The Securities and Exchange Commission announced recently that they have adopted amendments to the rules that govern money market mutual funds. These amendments are intended to make structural and operational reforms to address the risk of investor runs in money market funds, while preserving the benefits of the funds.
The SEC is looking to prevent another disaster similar to the 2008 financial meltdown, where there was an investor exodus out of money-market mutual funds.
The new rules require a floating net asset value (NAV) for money market funds, which allows for the daily share prices of these funds to fluctuate along with changes in the market-based value of fund assets. Furthermore this will provide non-government money market fund boards new tools including liquidity fees and redemption gates to address runs.
“Today’s reforms fundamentally change the way that money market funds operate. They will reduce the risk of runs in money market funds and provide important new tools that will help further protect investors and the financial system,” said SEC Chair Mary Jo White. “Together, this strong reform package will make our markets more resilient and enhance transparency and fairness of these products for America’s investors.”

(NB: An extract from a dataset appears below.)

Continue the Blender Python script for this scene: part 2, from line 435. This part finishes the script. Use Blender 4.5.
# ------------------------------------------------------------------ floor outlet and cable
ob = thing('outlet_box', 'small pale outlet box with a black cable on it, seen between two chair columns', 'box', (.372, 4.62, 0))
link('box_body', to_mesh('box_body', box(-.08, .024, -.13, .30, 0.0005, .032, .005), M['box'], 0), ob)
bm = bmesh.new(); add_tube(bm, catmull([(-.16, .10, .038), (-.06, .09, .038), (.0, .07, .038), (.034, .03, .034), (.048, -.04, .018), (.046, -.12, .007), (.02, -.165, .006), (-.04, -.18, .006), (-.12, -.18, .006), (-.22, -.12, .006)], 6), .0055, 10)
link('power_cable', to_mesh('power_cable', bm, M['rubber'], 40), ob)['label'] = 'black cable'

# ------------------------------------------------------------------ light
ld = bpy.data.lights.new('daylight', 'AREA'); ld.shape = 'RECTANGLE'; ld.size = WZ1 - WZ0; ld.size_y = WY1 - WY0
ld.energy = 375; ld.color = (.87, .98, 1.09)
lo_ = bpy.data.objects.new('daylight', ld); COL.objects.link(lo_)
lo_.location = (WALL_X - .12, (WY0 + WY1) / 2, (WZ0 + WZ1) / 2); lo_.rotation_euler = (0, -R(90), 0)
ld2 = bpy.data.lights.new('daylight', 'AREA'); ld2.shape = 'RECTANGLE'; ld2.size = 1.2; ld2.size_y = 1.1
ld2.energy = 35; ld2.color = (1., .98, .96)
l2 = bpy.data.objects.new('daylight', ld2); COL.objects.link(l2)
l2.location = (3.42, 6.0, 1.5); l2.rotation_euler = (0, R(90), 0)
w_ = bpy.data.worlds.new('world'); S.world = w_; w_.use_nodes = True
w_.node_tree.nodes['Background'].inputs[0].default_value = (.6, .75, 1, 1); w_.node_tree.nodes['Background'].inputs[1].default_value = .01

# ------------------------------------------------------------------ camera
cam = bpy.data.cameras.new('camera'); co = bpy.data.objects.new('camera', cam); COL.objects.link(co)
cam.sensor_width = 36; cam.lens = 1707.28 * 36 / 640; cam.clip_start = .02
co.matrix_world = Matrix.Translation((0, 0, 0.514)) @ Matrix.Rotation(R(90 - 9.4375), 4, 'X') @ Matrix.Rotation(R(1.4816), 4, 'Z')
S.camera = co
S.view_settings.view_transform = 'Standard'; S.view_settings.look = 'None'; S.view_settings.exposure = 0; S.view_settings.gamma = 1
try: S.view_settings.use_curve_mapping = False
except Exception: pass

White says that the rule could prompt shareholders to move away from investing in funds that float or are not totally liquid and move to FDIC-insured products, which could have a big effect on the capital market.
With a floating NAV, institutional prime money market funds (including institutional municipal money market funds) are required to value their portfolio securities using market-based factors and sell and redeem shares based on a floating NAV. These funds no longer will be allowed to use the special pricing and valuation conventions that currently permit them to maintain a constant share price of $1.00. With liquidity fees and redemption gates, money market fund boards have the ability to impose fees and gates during periods of stress.
The final rules also include enhanced diversification, disclosure and stress testing requirements, as well as updated reporting by money market funds and private funds that operate like money market funds.
Norm Champ, director of the SEC’s Division of Investment Management, said, “Today’s adoption of final money market fund reforms represents a significant additional step to address a key area of systemic risk identified during the financial crisis. These reforms are important both to investors who use money market funds as a cash management vehicle and to the corporations, financial institutions, municipalities and others that use them as a source of short-term funding.”
The final rules provide a two-year transition period to enable both funds and investors time to fully adjust their systems, operations and investing practices.